• _ROWS_

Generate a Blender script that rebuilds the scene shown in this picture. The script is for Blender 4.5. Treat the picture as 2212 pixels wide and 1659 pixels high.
* * *
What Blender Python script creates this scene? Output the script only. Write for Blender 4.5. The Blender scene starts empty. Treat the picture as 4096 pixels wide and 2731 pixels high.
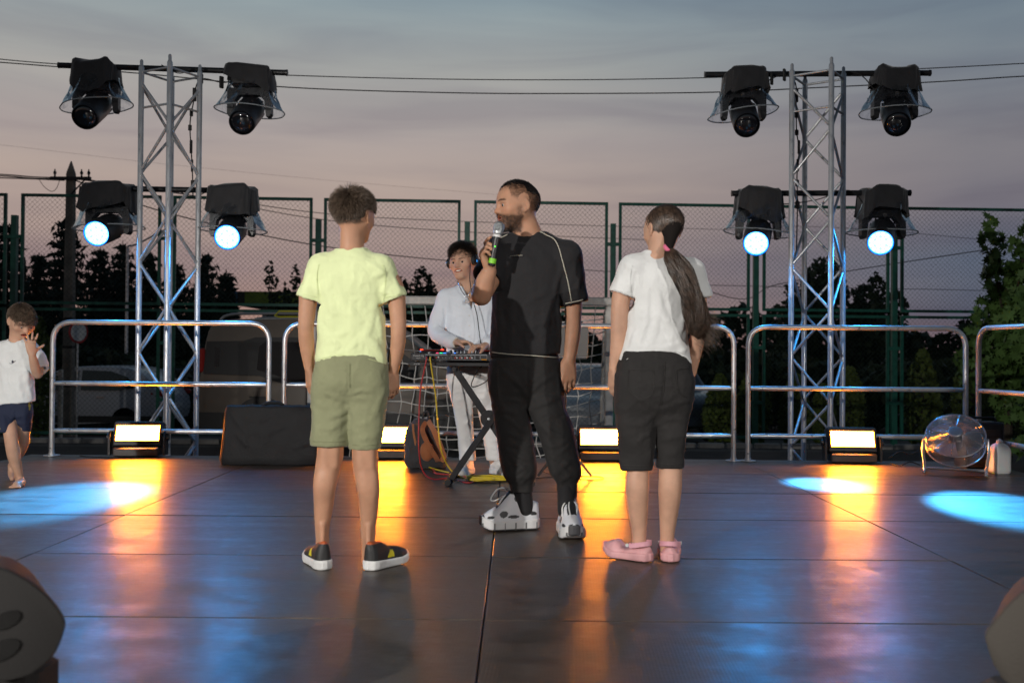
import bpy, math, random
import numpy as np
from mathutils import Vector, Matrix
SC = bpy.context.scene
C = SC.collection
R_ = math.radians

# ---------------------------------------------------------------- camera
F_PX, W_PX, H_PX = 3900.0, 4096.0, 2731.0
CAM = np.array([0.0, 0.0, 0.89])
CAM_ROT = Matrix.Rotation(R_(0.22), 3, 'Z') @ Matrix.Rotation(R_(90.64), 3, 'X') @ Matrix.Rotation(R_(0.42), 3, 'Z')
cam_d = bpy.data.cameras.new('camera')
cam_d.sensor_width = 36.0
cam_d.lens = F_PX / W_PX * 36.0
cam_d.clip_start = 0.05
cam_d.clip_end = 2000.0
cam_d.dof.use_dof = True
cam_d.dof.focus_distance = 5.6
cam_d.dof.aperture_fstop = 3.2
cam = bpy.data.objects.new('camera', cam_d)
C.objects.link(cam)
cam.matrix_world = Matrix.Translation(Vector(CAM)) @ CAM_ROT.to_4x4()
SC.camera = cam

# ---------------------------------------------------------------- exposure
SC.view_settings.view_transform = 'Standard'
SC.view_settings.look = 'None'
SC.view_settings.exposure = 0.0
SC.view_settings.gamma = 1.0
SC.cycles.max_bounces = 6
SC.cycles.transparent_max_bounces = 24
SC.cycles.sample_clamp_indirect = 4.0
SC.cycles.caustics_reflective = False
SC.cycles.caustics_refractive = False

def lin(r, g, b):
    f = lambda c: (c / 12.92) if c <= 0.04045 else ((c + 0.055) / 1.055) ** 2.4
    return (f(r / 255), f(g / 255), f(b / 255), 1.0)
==
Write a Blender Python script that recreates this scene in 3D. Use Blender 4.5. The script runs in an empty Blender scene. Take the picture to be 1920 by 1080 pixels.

• _WHAT THE TASK REQUIRES_
Word for word, retype the lines in the entries above that run from the one with "What Blender Python" through the one with "R_ = math.radians". Both ends count; pictures do not.

• _TASK RESULT_
What Blender Python script creates this scene? Output the script only. Write for Blender 4.5. The Blender scene starts empty. Treat the picture as 4096 pixels wide and 2731 pixels high.
import bpy, math, random
import numpy as np
from mathutils import Vector, Matrix
SC = bpy.context.scene
C = SC.collection
R_ = math.radians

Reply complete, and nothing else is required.